Dusenbury and Stack's observation of a global market for Central Asian designs could be easily confirmed at the conference: a number of speakers and audience members were wearing the evidence. Suzi Click, a Los Angeles–based designer, said that the colorful silk garment she had on "came from Uzbekistan; I bought it on eBay, though." It took about two weeks to arrive from Tashkent, she said.
In the final presentation of the day, independent researcher Chris Martens considered the uses and meanings of quilts and patchwork in Central Asia. Like other patterned textiles, the quilts sometimes serve as amulets that protect their owners from the evil eye or take on other powers. The patchwork on pillow covers faces the door of the home to protect it, for example. Hems on the garments of children are left raw, without finishing, in order not to stunt their growth. Many items are given and used at milestones in people's lives: cradle covers, dowry articles and wedding curtains providing privacy for newlyweds.

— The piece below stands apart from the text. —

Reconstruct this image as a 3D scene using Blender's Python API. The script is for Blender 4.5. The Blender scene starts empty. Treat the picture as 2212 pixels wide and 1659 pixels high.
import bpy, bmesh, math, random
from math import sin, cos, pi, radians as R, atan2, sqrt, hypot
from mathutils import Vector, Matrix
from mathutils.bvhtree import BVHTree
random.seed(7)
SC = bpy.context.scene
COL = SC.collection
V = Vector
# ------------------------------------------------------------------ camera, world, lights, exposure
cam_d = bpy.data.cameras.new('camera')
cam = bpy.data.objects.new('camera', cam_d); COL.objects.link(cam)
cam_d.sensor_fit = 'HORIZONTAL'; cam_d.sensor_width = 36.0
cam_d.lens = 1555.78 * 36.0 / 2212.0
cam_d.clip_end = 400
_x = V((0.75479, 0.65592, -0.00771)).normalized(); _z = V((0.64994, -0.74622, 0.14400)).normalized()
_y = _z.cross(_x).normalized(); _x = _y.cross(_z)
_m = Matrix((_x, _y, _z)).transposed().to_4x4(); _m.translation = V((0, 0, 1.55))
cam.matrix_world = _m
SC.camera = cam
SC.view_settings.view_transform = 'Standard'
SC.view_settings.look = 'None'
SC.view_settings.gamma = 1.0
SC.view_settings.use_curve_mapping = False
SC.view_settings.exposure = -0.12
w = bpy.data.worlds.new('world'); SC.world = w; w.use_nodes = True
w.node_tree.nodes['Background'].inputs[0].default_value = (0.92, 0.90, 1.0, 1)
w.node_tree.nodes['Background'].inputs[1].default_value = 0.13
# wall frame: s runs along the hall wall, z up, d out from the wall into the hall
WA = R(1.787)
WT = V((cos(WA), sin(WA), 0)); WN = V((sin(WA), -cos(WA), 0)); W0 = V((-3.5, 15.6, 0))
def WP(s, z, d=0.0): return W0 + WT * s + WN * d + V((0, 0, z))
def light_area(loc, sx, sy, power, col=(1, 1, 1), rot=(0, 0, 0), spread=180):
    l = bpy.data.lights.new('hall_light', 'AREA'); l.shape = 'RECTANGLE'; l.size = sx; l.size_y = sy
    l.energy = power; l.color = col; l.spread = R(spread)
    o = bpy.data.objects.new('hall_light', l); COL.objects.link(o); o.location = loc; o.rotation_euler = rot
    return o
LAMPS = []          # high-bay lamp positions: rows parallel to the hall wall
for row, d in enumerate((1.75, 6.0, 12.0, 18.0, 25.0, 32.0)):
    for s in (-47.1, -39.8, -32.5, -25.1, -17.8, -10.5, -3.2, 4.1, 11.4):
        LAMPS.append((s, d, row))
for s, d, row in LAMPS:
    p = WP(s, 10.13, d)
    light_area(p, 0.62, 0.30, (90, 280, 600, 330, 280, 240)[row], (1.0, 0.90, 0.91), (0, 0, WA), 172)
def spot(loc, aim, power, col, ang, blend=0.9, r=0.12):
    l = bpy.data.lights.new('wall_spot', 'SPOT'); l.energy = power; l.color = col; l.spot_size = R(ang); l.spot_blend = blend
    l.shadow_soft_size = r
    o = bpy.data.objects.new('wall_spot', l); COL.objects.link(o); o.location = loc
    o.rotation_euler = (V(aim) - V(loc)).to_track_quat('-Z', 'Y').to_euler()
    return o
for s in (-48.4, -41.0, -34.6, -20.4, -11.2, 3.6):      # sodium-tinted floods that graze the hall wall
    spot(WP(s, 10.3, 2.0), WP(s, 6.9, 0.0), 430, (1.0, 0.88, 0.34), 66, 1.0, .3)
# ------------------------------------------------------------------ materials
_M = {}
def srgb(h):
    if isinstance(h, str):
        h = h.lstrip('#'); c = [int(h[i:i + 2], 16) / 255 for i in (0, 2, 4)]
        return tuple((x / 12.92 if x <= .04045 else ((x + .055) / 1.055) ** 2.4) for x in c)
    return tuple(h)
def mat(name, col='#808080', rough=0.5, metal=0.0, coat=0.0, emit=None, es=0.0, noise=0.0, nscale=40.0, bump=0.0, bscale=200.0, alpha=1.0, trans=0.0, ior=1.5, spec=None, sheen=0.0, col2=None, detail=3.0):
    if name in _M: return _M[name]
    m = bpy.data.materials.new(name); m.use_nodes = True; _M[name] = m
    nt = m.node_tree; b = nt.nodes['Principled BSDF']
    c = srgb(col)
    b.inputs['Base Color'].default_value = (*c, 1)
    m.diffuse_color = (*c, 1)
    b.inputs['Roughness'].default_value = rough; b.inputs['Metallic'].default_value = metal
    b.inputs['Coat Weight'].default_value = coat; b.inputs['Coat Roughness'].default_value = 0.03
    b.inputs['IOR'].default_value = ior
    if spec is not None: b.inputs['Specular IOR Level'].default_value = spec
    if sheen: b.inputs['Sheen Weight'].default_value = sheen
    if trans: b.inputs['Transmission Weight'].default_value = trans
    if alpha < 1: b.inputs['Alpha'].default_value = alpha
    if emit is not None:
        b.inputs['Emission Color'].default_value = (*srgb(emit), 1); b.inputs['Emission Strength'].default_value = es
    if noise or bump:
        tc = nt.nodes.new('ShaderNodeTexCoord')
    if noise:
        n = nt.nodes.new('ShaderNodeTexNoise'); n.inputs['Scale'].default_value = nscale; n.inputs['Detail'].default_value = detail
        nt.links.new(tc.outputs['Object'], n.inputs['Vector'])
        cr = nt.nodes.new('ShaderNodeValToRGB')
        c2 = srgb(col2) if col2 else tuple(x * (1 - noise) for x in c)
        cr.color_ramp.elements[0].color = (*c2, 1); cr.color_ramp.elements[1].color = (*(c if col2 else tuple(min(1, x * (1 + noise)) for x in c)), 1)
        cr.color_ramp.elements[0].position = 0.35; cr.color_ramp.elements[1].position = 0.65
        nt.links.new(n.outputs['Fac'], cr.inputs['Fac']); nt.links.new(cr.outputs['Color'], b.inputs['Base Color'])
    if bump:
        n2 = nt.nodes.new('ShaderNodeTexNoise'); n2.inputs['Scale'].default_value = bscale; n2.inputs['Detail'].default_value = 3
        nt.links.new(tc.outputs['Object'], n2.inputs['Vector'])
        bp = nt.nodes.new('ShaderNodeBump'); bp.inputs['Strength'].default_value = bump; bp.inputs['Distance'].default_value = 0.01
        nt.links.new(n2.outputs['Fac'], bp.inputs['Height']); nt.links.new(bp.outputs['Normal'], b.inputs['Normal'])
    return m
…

Martens described a wide variety of patterns and functions, across the region from the 19th century to the present.
UCLA Associate Professor of Anthropology Monica L. Smith and UCLA Fowler Museum Senior Curator Roy Hamilton served as discussants for the panels on textiles in history and in contemporary life. Smith provided the summaries of presentations by Hale, Markovits and Thompson used in this article.